Elle a accompagné Nelson Mandela pendant une grande partie de sa vie. Mais là où Madiba, décédé le 5 décembre dernier prônait la paix et la réconciliation, se seconde épouse, entre 1958 et 1996, Winnie Mandela, a toujours adopté une ligne beaucoup plus radicale. Celle qui fut surnommée "la mère de la nation" s’en explique dans une interview exclusive donnée au Journal du Dimanche. Si je ne m’étais pas battue, il n’y aurait pas eu de Mandela", explique-t-elle pour rappeler que la lutte contre l’apartheid ne s’était pas déroulée seulement dans les geôles sud-africaines, où Nelson Mandela passa 27 ans de sa vie. "Le monde entier l’aurait oublié et il serait mort en prison, comme le souhaitaient ceux qui l’y ont jeté".
Nous étions la chair à canon.

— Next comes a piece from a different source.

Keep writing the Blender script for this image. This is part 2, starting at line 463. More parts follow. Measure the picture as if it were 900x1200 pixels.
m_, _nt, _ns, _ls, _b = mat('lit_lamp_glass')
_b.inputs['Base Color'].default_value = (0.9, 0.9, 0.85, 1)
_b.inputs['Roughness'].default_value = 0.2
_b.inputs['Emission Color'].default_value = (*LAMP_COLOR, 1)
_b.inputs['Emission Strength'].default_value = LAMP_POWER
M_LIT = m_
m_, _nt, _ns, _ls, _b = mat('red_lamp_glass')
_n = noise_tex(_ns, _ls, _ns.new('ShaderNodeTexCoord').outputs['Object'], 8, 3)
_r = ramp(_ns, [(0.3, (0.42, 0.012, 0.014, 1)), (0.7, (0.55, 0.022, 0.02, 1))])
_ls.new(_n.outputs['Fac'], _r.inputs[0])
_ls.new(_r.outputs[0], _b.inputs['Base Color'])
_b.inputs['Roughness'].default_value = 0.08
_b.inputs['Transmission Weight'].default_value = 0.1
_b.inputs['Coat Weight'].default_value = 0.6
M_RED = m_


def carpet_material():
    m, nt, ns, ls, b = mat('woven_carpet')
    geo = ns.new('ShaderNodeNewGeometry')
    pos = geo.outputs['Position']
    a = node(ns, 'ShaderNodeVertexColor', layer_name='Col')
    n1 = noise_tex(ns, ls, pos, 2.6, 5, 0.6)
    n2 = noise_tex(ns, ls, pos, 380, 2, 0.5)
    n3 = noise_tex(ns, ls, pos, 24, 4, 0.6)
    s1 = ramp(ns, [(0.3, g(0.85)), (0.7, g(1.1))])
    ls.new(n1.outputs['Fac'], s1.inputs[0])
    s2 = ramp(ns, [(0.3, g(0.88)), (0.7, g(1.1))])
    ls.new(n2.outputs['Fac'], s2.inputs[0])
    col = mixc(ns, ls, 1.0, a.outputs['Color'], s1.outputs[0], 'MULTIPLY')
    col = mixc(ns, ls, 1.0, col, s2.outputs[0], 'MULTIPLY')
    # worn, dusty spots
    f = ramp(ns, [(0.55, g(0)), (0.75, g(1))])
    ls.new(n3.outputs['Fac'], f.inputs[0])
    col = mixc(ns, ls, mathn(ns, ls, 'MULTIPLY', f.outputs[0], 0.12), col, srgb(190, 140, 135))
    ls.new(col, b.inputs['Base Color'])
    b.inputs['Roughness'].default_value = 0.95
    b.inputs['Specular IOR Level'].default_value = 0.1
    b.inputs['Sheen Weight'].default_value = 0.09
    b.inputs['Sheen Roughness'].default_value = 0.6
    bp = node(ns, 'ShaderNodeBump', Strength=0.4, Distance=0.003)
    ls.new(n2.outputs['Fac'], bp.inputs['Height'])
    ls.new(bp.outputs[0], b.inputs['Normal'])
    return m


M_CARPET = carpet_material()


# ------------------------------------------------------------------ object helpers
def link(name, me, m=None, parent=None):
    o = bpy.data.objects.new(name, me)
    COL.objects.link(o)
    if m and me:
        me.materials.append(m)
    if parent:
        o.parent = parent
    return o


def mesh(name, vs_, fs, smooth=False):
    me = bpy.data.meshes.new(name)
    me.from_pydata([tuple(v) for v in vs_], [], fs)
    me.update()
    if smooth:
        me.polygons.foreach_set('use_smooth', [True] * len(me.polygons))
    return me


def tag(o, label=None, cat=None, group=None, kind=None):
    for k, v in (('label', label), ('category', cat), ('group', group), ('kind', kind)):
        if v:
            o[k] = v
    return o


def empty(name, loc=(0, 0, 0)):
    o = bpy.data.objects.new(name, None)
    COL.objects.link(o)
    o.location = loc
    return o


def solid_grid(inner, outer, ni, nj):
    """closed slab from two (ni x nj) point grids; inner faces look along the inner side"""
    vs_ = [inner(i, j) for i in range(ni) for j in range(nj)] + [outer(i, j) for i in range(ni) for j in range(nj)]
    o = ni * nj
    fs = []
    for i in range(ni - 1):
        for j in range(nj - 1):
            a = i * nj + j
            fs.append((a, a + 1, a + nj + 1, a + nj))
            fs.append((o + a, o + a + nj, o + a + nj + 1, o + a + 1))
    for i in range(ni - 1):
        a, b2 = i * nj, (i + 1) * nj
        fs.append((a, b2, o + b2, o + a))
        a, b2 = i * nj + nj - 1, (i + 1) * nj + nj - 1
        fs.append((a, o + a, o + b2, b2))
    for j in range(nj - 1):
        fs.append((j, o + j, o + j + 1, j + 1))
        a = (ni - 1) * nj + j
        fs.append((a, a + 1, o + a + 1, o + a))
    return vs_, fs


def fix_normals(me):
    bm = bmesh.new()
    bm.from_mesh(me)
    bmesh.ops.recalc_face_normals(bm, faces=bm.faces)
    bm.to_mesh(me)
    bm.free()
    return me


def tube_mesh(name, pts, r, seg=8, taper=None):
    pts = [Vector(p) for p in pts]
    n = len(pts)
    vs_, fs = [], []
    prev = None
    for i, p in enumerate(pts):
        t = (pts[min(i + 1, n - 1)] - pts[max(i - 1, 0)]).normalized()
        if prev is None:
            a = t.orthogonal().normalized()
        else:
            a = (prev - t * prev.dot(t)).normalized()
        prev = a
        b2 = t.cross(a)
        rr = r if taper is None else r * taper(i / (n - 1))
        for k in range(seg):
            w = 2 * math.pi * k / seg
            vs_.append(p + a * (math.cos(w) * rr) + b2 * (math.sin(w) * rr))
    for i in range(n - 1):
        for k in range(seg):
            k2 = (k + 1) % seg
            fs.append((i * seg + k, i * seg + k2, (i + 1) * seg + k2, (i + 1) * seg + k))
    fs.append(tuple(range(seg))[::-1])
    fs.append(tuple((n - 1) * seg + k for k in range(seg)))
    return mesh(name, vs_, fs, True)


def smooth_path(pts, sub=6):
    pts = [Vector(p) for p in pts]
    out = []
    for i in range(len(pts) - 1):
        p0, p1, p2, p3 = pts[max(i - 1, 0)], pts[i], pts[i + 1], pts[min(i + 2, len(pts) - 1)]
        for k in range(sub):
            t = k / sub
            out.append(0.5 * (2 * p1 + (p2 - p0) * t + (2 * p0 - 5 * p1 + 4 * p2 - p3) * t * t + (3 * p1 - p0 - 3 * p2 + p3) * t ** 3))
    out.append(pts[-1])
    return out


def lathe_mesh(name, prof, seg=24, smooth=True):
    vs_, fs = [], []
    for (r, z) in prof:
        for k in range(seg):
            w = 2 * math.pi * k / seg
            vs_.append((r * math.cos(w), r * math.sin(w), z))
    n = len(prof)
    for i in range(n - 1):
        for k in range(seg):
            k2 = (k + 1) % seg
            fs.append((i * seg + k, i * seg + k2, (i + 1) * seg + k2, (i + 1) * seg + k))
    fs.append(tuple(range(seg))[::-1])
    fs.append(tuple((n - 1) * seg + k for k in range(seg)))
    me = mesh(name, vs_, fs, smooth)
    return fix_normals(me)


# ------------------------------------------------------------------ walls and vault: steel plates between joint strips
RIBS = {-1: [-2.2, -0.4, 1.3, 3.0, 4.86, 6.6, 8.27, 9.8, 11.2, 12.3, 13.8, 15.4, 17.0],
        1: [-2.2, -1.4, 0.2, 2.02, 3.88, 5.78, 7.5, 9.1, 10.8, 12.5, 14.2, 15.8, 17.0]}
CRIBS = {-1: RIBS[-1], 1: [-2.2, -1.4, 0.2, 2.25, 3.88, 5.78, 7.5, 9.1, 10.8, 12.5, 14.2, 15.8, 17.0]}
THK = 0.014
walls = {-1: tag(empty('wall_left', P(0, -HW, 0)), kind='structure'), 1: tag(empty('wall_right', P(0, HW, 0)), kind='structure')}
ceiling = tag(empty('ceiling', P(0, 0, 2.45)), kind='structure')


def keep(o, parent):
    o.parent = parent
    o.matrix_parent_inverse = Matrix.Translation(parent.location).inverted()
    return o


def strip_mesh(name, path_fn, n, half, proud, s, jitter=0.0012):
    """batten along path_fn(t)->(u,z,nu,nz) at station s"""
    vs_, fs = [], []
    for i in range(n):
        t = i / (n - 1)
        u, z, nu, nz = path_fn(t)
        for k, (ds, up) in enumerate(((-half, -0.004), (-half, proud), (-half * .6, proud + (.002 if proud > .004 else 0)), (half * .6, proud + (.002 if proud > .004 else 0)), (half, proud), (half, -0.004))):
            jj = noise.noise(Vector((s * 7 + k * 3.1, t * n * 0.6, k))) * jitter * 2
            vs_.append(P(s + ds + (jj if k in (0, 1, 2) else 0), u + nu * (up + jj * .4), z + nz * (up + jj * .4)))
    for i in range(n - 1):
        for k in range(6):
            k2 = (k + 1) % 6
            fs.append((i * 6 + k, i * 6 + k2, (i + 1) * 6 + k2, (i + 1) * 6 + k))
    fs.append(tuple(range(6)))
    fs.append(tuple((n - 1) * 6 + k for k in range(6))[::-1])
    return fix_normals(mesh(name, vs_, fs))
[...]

Pour Winnie Mandela, son ex-mari a été paradoxalement préservé en prison. "Ce qu’ont connu Mandela et les leaders de l’ANC en prison, à Robben Island, n’a rien de commun avec les épreuves qu’ont traversées le peuple sud-africain et nous, les militants de base de l’ANC, pendant toute ces années", assure Winnie Mandela. "Nous étions la chair à canon du combat contre l’ennemi. Eux, en prison, n’ont jamais été torturés comme nous l’avons été."
Du coup, estime-t-elle, Nelson Mandela était coupé des réalités. "Il était libre de croire en la paix tandis que nous, qui subissions la violence de l’apartheid, n’étions pas à l’aise avec cette notion", explique Winnie Mandela. "Nous n’avions que des pierres contre les armes modernes. Nous n’avions pas d’autre choix que de répondre à la violence par la violence. C’était ça, la réalité de l’époque."
Reste "la libération économique". Autre grief qu’adresse Winnie Mandela à son ex-mari : "Nous ne pensions pas que la libération économique serait indispensable pour parvenir à de meilleurs résultats que ceux que nous avons aujourd’hui", admet-elle. "Tout au long de ces vingt dernières années, nous avons vu que les valeurs qu’incarnait Mandela avaient du mal à s’ancrer dans la réalité. Ce n’est pas un secret que la jeunesse de ce pays est dans emploi, et qu’il s’agit d’une bombe à retardement. C’est le résultat de cette négociation avec le pouvoir il y a vingt ans et qui avait fait l’impasse sur cette indispensable libération économique", développe-t-elle.
La richesse de ce pays est toujours entre les mains d’une minorité, constate-elle enfin. "Un jour viendra où la richesse de ce pays atteindra les plus pauvres des pauvres", espère--telle toutefois.